Hills, ridges, craters, slopes, inland rocks

The Bank The bank which drops about 120 feet to the beach below the Settlement.

The Big Fall A large landslide.

Big Hump A hill with steep cliffs.

Big Ridge Mentioned as a natural descriptive name by Crawford.

Blackinhole Hill A hill which is ‘black inside’.

Blineye A crater where a bullock was injured in one eye (‘Blideye’). and hid afterwards. The area was earlier called ‘Ridge-where-the-Blindeye-stop’.

Bugsby Hole This is a steep mountain slope (Crawford suggest that the name is a reference to a Bugsby Hole in London’s East End).

Burnt Hill An outlying cone like Hillpiece. Orignally the island tree was probably burnt here to clear ground.

Cave Gulch A hill near Cave Gulch

Daley’s Hill A hill on the NW plain named after William Daley, one of the early settlers

Dick’s Hill This hill is also on the NW plain, named after ‘Old Dick’, a companion of Charles Taylor. Cf Shateller’s Hut.

Frank’s Hill A crater where Frank Monk, a Belgian castaway from the American bark Mabel Clark was overtaken by night in 1878.

Goat Ridge A narrowed-back ridge.

Green Hill (SW)

Hackel Hill This name remains a mystery.

Hackel Hill Bank The slope SW of Hackel Hill

Hag’s Tooth A pinnacle of rock to the right og Hottentot Gulch as seen from the Setlement, named by Gough Expedition because of its resemblance to the Hag’s Tooth of Gough Island. It was earlier called Pinnacle.

Hillpiece A outlying crater-cone.

The Hill-with-a-cone-in-it-on-the-east-side-of-the-gulch-come-down-by-the-Ridge-where-the-goat-jump-off This is the best example of the group of peculiarly long names found on Tristan da Cunha and Pitcairn Island.

The Knobs Two small hills between the Peak and Burntwood.
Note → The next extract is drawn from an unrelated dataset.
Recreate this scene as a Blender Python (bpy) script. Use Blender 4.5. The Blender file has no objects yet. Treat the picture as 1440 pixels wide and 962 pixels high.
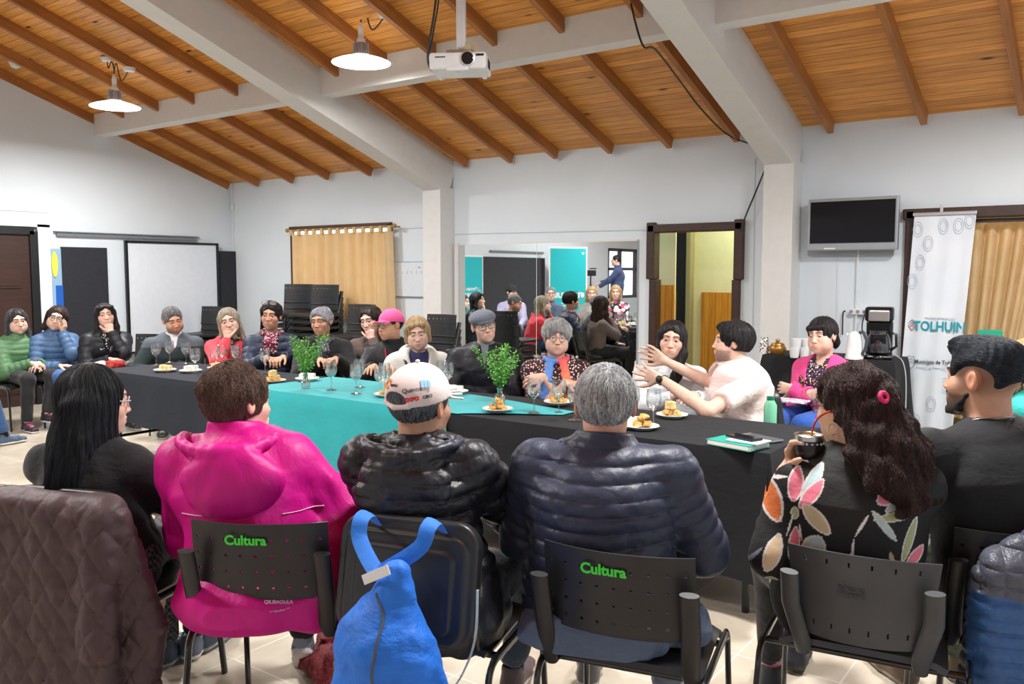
# Community meeting round a long table in a timber-roofed hall.
# World: +X runs along the back wall to the right, +Y towards the back wall, Z up, metres.
import bpy, bmesh, math, random
import numpy as np
import openvdb as vdb
from mathutils import Vector, Matrix, Euler
from mathutils.kdtree import KDTree

random.seed(5)
RNG = np.random.default_rng(5)
COL = bpy.context.scene.collection
PI = math.pi
R = math.radians

# ---------------------------------------------------------------- camera geometry
CF, CYAW, CPITCH, CH = 1200.0, R(35.8), R(4.62), 1.52
_fw = Vector((-math.sin(CYAW)*math.cos(CPITCH), math.cos(CYAW)*math.cos(CPITCH), -math.sin(CPITCH)))
_rt = Vector((math.cos(CYAW), math.sin(CYAW), 0))
_up = _rt.cross(_fw)
def _ray(u, v): return _fw + _rt*((u-720)/CF) + _up*((481-v)/CF)
def atz(u, v, z):
    r = _ray(u, v); t = (z-CH)/r.z; return Vector((t*r.x, t*r.y, z))
def aty(u, v, y):
    r = _ray(u, v); t = y/r.y; return Vector((t*r.x, y, CH+t*r.z))
def atx(u, v, x):
    r = _ray(u, v); t = x/r.x; return Vector((x, t*r.y, CH+t*r.z))
def atp(u, v, p):            # p = pixels per metre at that depth
    r = _ray(u, v); t = CF/p; return Vector((t*r.x, t*r.y, CH+t*r.z))

# ---------------------------------------------------------------- object bookkeeping
def tag(o, label=None, cat=None, group=None, kind=None):
    if label: o['label'] = label
    if cat: o['category'] = cat
    if group: o['group'] = group
    if kind: o['kind'] = kind
    return o
def empty(name, loc=(0, 0, 0), rz=0.0, **k):
    o = bpy.data.objects.new(name, None); COL.objects.link(o)
    o.location = loc; o.rotation_euler = (0, 0, rz); o.empty_display_size = .1
    return tag(o, **k)
def copy_tree(o, parent=None):
    c = o.copy(); COL.objects.link(c); c.parent = parent
    for ch in list(o.children): copy_tree(ch, c)
    return c
def link(name, me, mat, parent=None, loc=None, smooth=True, angle=None):
    o = bpy.data.objects.new(name, me); COL.objects.link(o)
    if mat is not None:
        for m in (mat if isinstance(mat, (list, tuple)) else [mat]): me.materials.append(m)
    if parent is not None: o.parent = parent
    if loc is not None: o.location = loc
    return o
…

Knockfully Ridge This name be descriptive of an island event, although the origin is not known. Cf Breakneck Valley of St Helena.

Little Green Hill A small volcano.

Long Ridge This long ridge stretches from near Frank’s Hill in direction of the Peak.
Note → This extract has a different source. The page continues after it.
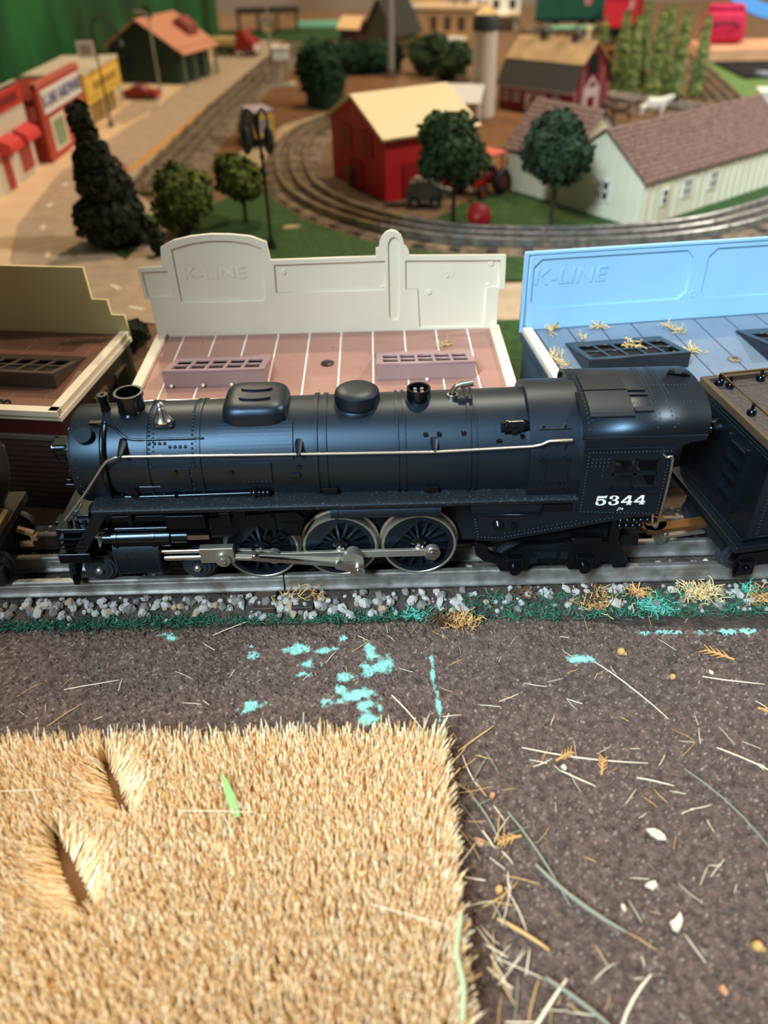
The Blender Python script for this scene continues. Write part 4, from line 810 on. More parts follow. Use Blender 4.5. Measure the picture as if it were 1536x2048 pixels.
# ------------------------------------------------------------------ farm and village behind the stores
def M_(name, c, rough=0.6, **k): return MATS[name] if name in MATS else mat(name, c, rough, **k)
def roofslab(p0, p1, p2, p3, t): # quad extruded upwards along its normal
    a, b, c, d = [Vector(p) for p in (p0, p1, p2, p3)]; n = (b - a).cross(d - a).normalized() * t
    return MB().add([a, b, c, d, a + n, b + n, c + n, d + n], [(3, 2, 1, 0), (4, 5, 6, 7), (0, 1, 5, 4), (1, 2, 6, 5), (2, 3, 7, 6), (3, 0, 4, 7)])
def gable(t, x0, x1, y0, y1, ze, zr, wm, rm, ov=4, th=1.8, along='x', courses=0, z0=0):
    """ridge along local x (or y)"""
    fl = (lambda p: p) if along == 'x' else (lambda p: (p[1], p[0], p[2]))
    if along == 'y': x0, x1, y0, y1 = y0, y1, x0, x1
    ym = (y0 + y1) / 2; m = MB()
    P = [(y0, z0), (y1, z0), (y1, ze), (ym, zr), (y0, ze)]
    m.prism(P, 'x', x0, x1); m.v = [fl(p) for p in m.v]
    w = m.build('walls', wm, t)
    sl = (zr - ze) / (ym - y0)
    for s in (-1, 1):
        ye = ym + s * (ym - y0 + ov); zE = ze - ov * sl
        if courses:
            par = roofslab(*[fl(p) for p in ((x0 - ov, ye, zE), (x1 + ov, ye, zE), (x1 + ov, ym, zr + .2), (x0 - ov, ym, zr + .2))][::(1 if (s < 0) == (along == 'x') else -1)], .6).build('roof_slope', rm, t)
            for k in range(courses):
                f0, f1 = k / courses, (k + 1.12) / courses
                q = [(x0 - ov, ye + (ym - ye) * f0, zE + (zr - zE) * f0 + 1.5), (x1 + ov, ye + (ym - ye) * f0, zE + (zr - zE) * f0 + 1.5), (x1 + ov, ye + (ym - ye) * min(f1, 1), zE + (zr - zE) * min(f1, 1) + .7), (x0 - ov, ye + (ym - ye) * min(f1, 1), zE + (zr - zE) * min(f1, 1) + .7)]
                q = [fl(p) for p in q]
                if (s < 0) != (along == 'x'): q = q[::-1]
                roofslab(*q, .7).build('shingle_course', rm, par)
        else:
            q = [fl(p) for p in ((x0 - ov, ye, zE), (x1 + ov, ye, zE), (x1 + ov, ym, zr), (x0 - ov, ym, zr))]
            if (s < 0) != (along == 'x'): q = q[::-1]
            roofslab(*q, th).build('roof_slope', rm, t)
    return w
def window(t, c, w, h, nrm, fm, pm, nx=2, ny=2):
    """framed window on a wall; nrm one of -x +x -y +y"""
    x, y, z = c; f = MB()
    def bx(u0, u1, v0, v1, d0, d1):
        if nrm[1] == 'y': s = -1 if nrm[0] == '-' else 1; return ((x + u0, y + s * d0, z + v0), (x + u1, y + s * d1, z + v1))
        s = -1 if nrm[0] == '-' else 1; return ((x + s * d0, y + u0, z + v0), (x + s * d1, y + u1, z + v1))
    e = min(w, h) * .14
    f.b2(*bx(-w / 2 - e, w / 2 + e, -h / 2 - e, h / 2 + e, 0, .5))
    for i in range(nx + 1): u = -w / 2 + w * i / nx; f.b2(*bx(u - e / 2, u + e / 2, -h / 2 - e, h / 2 + e, .4, 1.1))
    for j in range(ny + 1): v = -h / 2 + h * j / ny; f.b2(*bx(-w / 2 - e, w / 2 + e, v - e / 2, v + e / 2, .4, 1.1))
    f = f.build('window', fm, t)
    for i in range(nx):
        for j in range(ny): MB().b2(*bx(-w / 2 + w * i / nx + e / 2, -w / 2 + w * (i + 1) / nx - e / 2, -h / 2 + h * j / ny + e / 2, -h / 2 + h * (j + 1) / ny - e / 2, .4, .7)).build('pane', pm, f)
pane_dark = M_('window_dark', (30, 30, 34), .25)
whitep = M_('white_plastic', (228, 226, 216), .5)

# red shed with cream roof
redm = M_('shed_red', (190, 26, 30), .5, col2=(178, 22, 26), scale=4); t = thing('red_shed', 'tall red shed with cream gable roof beside the curved track', 'shed', (10, 551, 0), R(28))
gable(t, 0, 100, 0, 118, 60, 87, redm, M_('shed_roof_cream', (228, 212, 170), .45), 6, 2.6)
for y, z, w, h in ((38, 48, 26, 22), (84, 48, 26, 22), (60, 14, 30, 28)):
    d = MB().b2((-1.2, y - w / 2, z - h / 2), (0.2, y + w / 2, z + h / 2)).build('door_panel', M_('shed_red_dark', (148, 18, 22), .5), t); MB().b2((-1.8, y - 1, z - h / 2), (-1, y + 1, z + h / 2)).build('door_batten', redm, d)
MB().b2((20, -1.2, 0), (54, 0.2, 34)).build('door_panel', MATS['shed_red_dark'], t)
p = MB().b2((-6, 68, 0), (-3, 73, 18)).b2((-7, 62, 16), (-2, 79, 18.5)).build('loading_post', M_('post_grey', (110, 96, 80), .7), t)
# pale house with brown shingle roof
wh = M_('house_pale_cream', (226, 226, 204), .5, col2=(218, 219, 196), scale=4); shg = M_('shingle_brown', (120, 94, 86), .75, col2=(92, 70, 64), scale=26, contrast=(.42, .6)); hw = M_('house_wing_cream', (214, 206, 178), .5)
t = thing('white_house', 'pale board-and-batten house with brown shingle roof beside the curved track', 'house', (233, 452, 0), R(36.5))
gable(t, 0, 230, 0, 95, 40, 74, wh, shg, 3, courses=13); gable(t, 2, 86, 90, 172, 40, 78, hw, shg, 3, along='y', courses=11)
for k in range(21):
    x = 5 + k * 11
    if not any(abs(x - q) < 9 for q in (30, 64, 104)): MB().b2((x - 1.2, -1, 0), (x + 1.2, .2, 38.6)).build('batten', wh, t)
for k in range(9):
    y = 6 + k * 10.4; MB().b2((-.9, y - .9, 0), (.2, y + .9, 40 + (47.5 - abs(y - 47.5)) * .68)).build('batten', wh, t)
for k in range(6): MB().b2((1.2, 100 + k * 11, 0), (2.2, 102 + k * 11, 38)).build('batten', hw, t)
window(t, (0, 44, 24), 15, 17, '-x', whitep, pane_dark)
MB().b2((22, -1.4, 0), (38, 0, 32)).build('door', M_('house_door_cream', (206, 206, 178), .5), t); window(t, (30, -1.4, 22), 7, 13, '-y', whitep, pane_dark, 1, 2)
window(t, (64, 0, 24), 11, 15, '-y', whitep, pane_dark); window(t, (104, 0, 24), 11, 15, '-y', whitep, pane_dark)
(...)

Mount Olav This is one of the two main peaks of the island. It was named after King Olav of Norway.

Nellie’s Hump A secondary crater, the name of which commemorates a dog chasing a goat.

The Peak The central peak is 6760 feet above sea-level.
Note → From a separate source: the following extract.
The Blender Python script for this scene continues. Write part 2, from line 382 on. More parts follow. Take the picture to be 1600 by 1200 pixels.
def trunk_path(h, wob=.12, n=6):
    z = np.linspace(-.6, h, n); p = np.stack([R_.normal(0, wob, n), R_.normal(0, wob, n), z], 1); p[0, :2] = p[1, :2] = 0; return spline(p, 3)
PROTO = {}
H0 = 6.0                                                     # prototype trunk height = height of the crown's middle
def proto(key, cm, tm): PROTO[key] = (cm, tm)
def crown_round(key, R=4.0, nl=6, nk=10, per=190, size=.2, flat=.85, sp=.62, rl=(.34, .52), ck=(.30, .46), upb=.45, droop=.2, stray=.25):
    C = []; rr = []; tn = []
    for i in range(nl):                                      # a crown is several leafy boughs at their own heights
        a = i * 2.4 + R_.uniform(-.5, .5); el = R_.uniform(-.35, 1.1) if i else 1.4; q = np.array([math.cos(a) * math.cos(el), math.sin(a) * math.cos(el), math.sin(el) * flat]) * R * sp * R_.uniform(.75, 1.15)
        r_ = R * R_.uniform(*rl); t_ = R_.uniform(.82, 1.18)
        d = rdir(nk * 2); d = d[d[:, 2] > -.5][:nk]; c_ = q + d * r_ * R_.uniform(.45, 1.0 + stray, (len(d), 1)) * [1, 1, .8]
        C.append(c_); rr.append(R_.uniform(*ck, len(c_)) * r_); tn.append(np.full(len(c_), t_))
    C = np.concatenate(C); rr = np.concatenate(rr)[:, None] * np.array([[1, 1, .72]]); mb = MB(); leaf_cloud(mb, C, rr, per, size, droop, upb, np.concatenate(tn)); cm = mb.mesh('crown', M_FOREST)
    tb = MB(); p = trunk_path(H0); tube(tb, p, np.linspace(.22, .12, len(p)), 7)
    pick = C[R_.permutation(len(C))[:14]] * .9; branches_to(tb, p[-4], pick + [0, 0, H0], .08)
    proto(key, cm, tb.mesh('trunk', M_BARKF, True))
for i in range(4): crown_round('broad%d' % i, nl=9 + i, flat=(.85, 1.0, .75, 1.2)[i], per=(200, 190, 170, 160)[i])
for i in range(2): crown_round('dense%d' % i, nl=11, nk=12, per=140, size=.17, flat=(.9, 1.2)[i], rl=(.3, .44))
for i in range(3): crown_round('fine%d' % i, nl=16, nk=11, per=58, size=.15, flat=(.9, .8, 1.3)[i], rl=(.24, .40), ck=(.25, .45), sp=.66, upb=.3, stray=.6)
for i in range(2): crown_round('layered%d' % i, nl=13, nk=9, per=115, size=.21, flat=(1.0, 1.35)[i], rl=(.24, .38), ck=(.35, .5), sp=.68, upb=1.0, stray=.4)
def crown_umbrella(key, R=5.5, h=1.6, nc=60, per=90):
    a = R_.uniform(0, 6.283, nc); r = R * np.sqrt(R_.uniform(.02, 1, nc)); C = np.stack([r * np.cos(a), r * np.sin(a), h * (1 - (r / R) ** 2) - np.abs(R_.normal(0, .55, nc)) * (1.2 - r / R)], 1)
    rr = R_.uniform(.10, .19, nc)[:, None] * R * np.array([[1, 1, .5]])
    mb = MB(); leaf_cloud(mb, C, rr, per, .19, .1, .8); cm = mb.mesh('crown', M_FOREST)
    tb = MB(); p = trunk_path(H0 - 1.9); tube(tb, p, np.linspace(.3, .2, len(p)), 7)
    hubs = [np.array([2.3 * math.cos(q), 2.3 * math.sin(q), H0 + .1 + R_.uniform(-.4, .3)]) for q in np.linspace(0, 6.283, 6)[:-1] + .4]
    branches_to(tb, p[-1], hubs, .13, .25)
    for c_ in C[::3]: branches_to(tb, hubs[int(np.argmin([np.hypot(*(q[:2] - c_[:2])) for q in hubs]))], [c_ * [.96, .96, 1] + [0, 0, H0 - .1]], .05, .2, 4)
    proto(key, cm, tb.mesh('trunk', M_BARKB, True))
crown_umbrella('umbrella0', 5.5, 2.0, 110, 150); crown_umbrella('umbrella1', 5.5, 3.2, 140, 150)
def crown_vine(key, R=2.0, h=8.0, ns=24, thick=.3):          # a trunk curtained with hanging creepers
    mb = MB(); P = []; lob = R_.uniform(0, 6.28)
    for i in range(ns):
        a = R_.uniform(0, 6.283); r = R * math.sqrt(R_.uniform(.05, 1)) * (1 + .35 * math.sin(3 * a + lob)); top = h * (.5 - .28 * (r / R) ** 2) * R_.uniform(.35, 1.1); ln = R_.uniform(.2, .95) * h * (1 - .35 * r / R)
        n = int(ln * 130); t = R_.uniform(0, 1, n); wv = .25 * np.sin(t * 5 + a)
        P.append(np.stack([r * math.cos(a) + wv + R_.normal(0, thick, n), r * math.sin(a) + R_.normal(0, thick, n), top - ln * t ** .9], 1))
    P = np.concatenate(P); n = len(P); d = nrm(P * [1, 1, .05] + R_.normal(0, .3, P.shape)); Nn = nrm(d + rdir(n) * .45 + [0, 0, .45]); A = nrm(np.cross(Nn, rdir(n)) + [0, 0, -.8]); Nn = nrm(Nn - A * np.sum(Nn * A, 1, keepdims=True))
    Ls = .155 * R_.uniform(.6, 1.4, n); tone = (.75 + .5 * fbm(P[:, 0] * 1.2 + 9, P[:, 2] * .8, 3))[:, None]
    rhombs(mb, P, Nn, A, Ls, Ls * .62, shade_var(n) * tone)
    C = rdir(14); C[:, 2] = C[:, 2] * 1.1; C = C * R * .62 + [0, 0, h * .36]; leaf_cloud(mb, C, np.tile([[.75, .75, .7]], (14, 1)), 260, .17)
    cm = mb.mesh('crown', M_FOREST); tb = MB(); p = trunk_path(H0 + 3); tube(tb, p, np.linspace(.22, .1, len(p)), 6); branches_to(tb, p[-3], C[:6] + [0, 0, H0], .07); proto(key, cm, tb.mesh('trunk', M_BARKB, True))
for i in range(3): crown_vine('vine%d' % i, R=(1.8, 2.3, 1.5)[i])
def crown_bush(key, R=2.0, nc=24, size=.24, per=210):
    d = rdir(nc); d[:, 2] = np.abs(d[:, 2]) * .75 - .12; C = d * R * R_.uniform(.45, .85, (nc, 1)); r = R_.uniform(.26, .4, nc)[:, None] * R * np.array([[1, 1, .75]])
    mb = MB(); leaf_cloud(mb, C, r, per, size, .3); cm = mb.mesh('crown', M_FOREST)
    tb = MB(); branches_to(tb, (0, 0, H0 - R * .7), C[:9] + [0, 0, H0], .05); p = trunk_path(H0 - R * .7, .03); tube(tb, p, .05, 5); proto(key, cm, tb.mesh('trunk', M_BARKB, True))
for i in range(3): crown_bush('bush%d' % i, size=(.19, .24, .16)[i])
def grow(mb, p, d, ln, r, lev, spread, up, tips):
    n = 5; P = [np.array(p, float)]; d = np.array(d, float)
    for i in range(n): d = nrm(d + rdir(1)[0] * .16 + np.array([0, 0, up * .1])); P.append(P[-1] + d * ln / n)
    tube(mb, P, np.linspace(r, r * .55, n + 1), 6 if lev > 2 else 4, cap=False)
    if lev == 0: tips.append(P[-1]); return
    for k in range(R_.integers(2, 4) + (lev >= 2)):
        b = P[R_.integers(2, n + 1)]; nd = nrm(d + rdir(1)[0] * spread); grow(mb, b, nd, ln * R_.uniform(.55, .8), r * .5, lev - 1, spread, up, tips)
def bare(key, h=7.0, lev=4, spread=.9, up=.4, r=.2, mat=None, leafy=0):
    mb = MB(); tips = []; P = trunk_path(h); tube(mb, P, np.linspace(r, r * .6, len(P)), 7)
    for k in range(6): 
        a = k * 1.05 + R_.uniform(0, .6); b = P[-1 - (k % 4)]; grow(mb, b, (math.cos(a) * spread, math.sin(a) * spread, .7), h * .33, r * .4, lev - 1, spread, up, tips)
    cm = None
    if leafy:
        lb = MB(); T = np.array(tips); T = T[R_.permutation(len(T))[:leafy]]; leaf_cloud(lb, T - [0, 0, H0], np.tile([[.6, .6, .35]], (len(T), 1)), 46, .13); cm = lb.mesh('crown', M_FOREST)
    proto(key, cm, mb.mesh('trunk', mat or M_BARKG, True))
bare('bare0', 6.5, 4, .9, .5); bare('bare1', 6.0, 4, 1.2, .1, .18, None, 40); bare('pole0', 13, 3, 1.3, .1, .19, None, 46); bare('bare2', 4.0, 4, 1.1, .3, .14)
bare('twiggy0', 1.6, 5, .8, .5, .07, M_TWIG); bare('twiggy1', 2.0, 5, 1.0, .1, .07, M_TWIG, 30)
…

Peter’s Peak This is, according to Falk-Ronne, the name of the new volcano that erupted in 1961.

Pigbite A ridge at the eastern end of Big Beach, where over a hundred years ago a pig chased and bit one of the islanders.

Queen Mary’s Peak

Redbody Hill The origin of this name is a mystery according to Crawford.

Red Hill A small reddish-coloured volcano near the East End.

Redhole A high red cliff near Hottentot Point.

Red Point A hill near Hottentot Gulch.

The Ridge A ridge near Black Hill Point

The-Ridge-where-the-goat-jump-off This is a point where a goat once jumped into order to evade capture.

Round Hill A round subsidary hill-crater.

The Sand Humps Sand-hills near Wide Gutter

Stone Castle Also called Castle Rocks. A rock formation reminiscent of a castle (it’s probably the highest altitude,1350-1400m, on Tristan which birds breed).

Stony Hill A small crater with a flattened top.

Up-the-blue-cliff A bluish cliff near Anchorstock Point.